Given that PRT was initially introduced for precisely this reason, it is likely that any government of the day would feel compelled to reintroduce PRT or something similar if oil prices return to high levels for a sustained period. This introduces more political/fiscal risk into oil company perceptions of potential returns from future discoveries and creates the possibility that a cruder, less flexible instrument might be introduced, such as the supplementary petroleum duty that applied in 1981-82.
E&A SPENDING
Since 1983, the "ring fence" around each field for PRT purposes has been extended to North Sea operations for exploration and appraisal (E&A) expenditure relief. The net cost of new E&A operations to a company with PRT and CT liabilities, therefore, has been less than 17% of the gross cost because immediate relief could be obtained by offsetting current PRT liabilities or reclaiming PRT paid in the past.
The sustained high level of exploration in the U.K. can, in large part, be attributed to this allowance. Many North Sea asset deals in the 1980s were driven by differences between companies' valuations of the "PRT shelter" for exploration costs an asset could provide. The removal of immediate relief for future exploration costs is the main cause of the controversy surrounding the proposals.

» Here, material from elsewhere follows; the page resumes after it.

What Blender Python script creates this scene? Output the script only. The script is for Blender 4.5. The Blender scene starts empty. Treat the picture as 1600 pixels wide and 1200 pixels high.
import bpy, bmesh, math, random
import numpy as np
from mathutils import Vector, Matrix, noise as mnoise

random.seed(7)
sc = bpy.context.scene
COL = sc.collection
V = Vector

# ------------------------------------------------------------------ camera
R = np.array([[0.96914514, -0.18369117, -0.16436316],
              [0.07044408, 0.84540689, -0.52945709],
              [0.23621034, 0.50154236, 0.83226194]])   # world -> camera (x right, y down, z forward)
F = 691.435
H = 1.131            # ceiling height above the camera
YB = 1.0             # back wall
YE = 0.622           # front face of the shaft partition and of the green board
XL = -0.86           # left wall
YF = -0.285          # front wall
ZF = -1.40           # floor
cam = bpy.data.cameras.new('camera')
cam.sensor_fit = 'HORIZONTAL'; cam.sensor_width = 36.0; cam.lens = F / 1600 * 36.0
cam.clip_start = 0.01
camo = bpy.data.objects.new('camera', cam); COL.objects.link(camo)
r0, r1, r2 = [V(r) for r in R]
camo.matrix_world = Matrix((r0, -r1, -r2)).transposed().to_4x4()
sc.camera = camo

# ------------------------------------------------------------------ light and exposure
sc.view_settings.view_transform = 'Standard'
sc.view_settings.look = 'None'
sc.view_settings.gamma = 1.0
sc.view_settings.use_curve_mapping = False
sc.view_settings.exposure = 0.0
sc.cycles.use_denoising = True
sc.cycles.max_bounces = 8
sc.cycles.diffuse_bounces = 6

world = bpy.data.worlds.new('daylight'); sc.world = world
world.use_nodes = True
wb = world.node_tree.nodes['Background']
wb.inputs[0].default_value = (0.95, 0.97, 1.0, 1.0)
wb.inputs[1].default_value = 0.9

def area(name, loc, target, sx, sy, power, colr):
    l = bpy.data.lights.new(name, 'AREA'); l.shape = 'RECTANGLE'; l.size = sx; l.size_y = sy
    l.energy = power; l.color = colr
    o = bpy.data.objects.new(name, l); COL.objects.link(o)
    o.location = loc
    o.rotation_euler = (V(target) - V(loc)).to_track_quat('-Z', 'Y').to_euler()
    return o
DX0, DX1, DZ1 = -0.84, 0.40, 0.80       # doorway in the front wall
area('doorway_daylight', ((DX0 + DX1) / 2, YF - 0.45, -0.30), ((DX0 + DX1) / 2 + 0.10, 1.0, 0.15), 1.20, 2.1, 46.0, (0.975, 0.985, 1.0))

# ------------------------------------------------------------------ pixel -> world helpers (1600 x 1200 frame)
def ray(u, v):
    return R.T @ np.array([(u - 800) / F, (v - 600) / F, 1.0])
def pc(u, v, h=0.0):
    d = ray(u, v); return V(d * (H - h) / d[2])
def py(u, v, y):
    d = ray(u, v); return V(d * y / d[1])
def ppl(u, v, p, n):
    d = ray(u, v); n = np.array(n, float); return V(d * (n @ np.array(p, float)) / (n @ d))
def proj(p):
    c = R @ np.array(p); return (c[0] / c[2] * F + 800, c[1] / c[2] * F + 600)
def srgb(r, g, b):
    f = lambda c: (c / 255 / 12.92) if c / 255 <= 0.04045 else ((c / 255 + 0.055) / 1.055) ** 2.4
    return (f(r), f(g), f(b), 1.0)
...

The U.K. Offshore Operators Association summed up the mood of many explorers by saying the changes would put a "substantial burden" on the industry by effectively quadrupling the cost of future exploration.
Thus, while potential returns from discoveries remain relatively very high, the proposed abolition of immediate PRT relief significantly reduces the amount of risk that can be associated with any prospect and, consequently, reduces the attractiveness of future exploration on an after-risk basis.
E&A costs in the U.K. remain among the highest in the world, and, combined with the decreasing expected discovery size, other countries' risk/reward balances will now compare more favorably with the U.K. despite lower expected returns from developed discoveries.
Many companies are, consequently, significantly reducing their U.K. E&A spending plans, which had initially been budgeted on the basis of immediate tax relief.
These companies include some, like Shell U.K. Ltd., which are supporters of the reform package. Indicative of the expected future decline in activity was the result of the 14th licensing round, announced in June 1993. Despite a similar number of blocks being awarded (110) to the 12th round, the number of well commitments was 45% lower.
TRANSITIONAL RELIEF
A main aim of many oil companies has been to persuade the government to provide transitional measures which will allow E&A expenditure to attain immediate tax relief for at least 3-4 years.
Companies with drilling commitments under the terms of licenses awarded under the 11th and 12th licensing rounds made those commitments on the basis that the existing system would prevail, or at least would get no worse. Without immediate PRT relief, many companies, particularly the independents, argued that they could not be held to their original commitments.
The intense lobbying by oil companies, service companies, and suppliers won a concession from the treasury in June, when it amended the proposals to allow each company up to 10 million ($15 million) for E&A expenditure incurred between 1993 budget day and Dec. 31, 1994.
Industry response to the concession has been lukewarm: Many companies that were most adversely affected by the initial proposals, such as Amerada Hess Ltd., will remain significantly worse off. The concession is likely however, to be sufficient to appease some of the smaller independents, such as Clyde Petroleum plc, Ledbury, U.K., and Hardy Oil & Gas plc, London.
Ukooa has stated that it believes the concession will "mitigate but not substantially alter the impact of the changes,
Throughout the months of debate on transitional relief the largest producers, and main beneficiaries of the reforms, have not been in favor of any changes to the initial proposals. This position results from a fear that any transitional provisions concerning E&A relief would be coupled with a more gradual reduction in the PRT rate.
Indeed, one member of Parliament did propose that the PRT rate be reduced gradually so that it reached 50% only in 1996. This was clearly detrimental to the large producers and has, therefore, resulted in a considerable divergence of support for transitional provisions within the industry.
SHIFTING THE BALANCE
The argument is whether high tax rates coupled with significant allowances, or low tax rates and negligible allowances, are more appropriate for a mature province that maintains a high success rate of discoveries, albeit of decreasing average size. There is common agreement that the abolition of PRT and E&A relief returns the North Sea to a high risk/high reward province, and this may be viewed, as it is by the government, as appropriate.
The absence of both a future means of capturing windfall profits and transitional relief for existing commitments, however, adds political and fiscal risk to perceptions of the U.K. that previously had given North Sea exploration an edge in the competitive international environment for exploration money.
In an international context, the U.K. has bucked the trend in these proposals bv providing higher profits from existing fields while making future exploration less attractive. The risk/reward balance has shifted considerably. Most future discoveries will provide no higher reward than under the existing regime while the associated risk for most companies has quadrupled.
It remains to be seen whether the perceived prospectivity of future exploration in the U.K. is high enough for companies to accept the higher risk or, as has been indicated by a large number of explorers, more interesting opportunities are now available elsewhere.
It appears very likely there will be a considerable downturn in exploration on the U.K. Continental Shelf.
The introduction of a limited amount of transitional relief may delay this trend, with a possible exploration surge as companies drill their obligation wells within the time allowed for tax relief. Thereafter the existing trend towards transferring exploration expenditure overseas is likely to be increased.
If this holds true, the future of the U.K. oil industry must be in jeopardy.